De desusos, sobreusos y nuevos usos

Anna Serrat

El otro día pensaba en objetos y prendas a los que este encierro ha vuelto inútiles, aunque sea de forma temporal:

· La plancha, que permanece erguida y fría en la estantería del cuartito de la lavadora, criando polvo hasta el glorioso día en que aparezca quien de verdad la sabe manejar.

· Mis sujetadores. Ya desde el primer día decidí que con mi confinamiento era más que suficiente y que no iba a darles el mismo trato a mis pechitos, de qué moreno: cuelgan libremente y reciben el suave masaje ahora de la silla, ahora del sofá, ahora del parquet, etc. Free the nipple 24/7.

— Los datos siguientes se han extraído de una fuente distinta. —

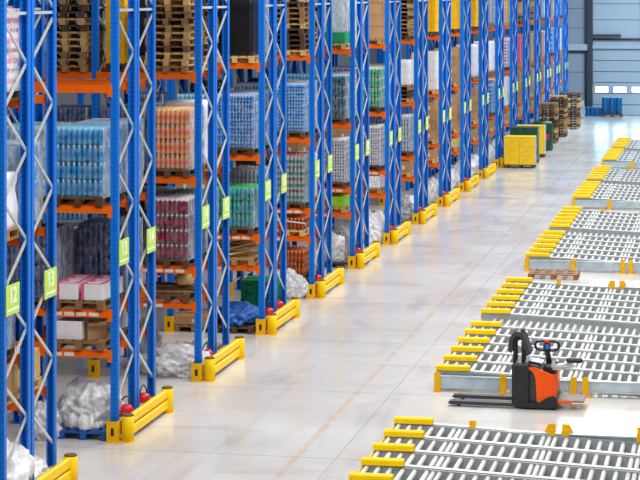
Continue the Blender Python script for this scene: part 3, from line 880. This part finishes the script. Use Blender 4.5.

· Los bocanroll, que dormitan en el cajón y de vez en cuando reclaman con un hilillo de voz: ¡Yo de fuet! ¡Yo de jamón!, ¡Filadelfia para mí!

· Mi cinturón. Que digo yo que al chándal, con la goma elástica, le basta y le sobra. Y añado: a este pobre, al paso que vamos, lo voy a jubilar directamente, o me lo pondré de pulserita.

· Mi perfume de té verde, que espera arrogante y ofendido en el armario del lavabo (le cuesta aceptar que para el confinamiento prefiero rociarme con la colonia Denenes de mi marido).

En cambio, debo decir que mis manos han adquirido muchas habilidades adicionales o las han sobredesarrollado (al margen de las dedicadas a las tareas del hogar, que no quiero que tengan ningún protagonismo en este escrito): aplaudir como posesas cada día a las 20h, untar con una gruesa y regular capa de Nocilla superficies tan complicadas como una magdalena, o capturar puntos de luz entre tanta oscuridad.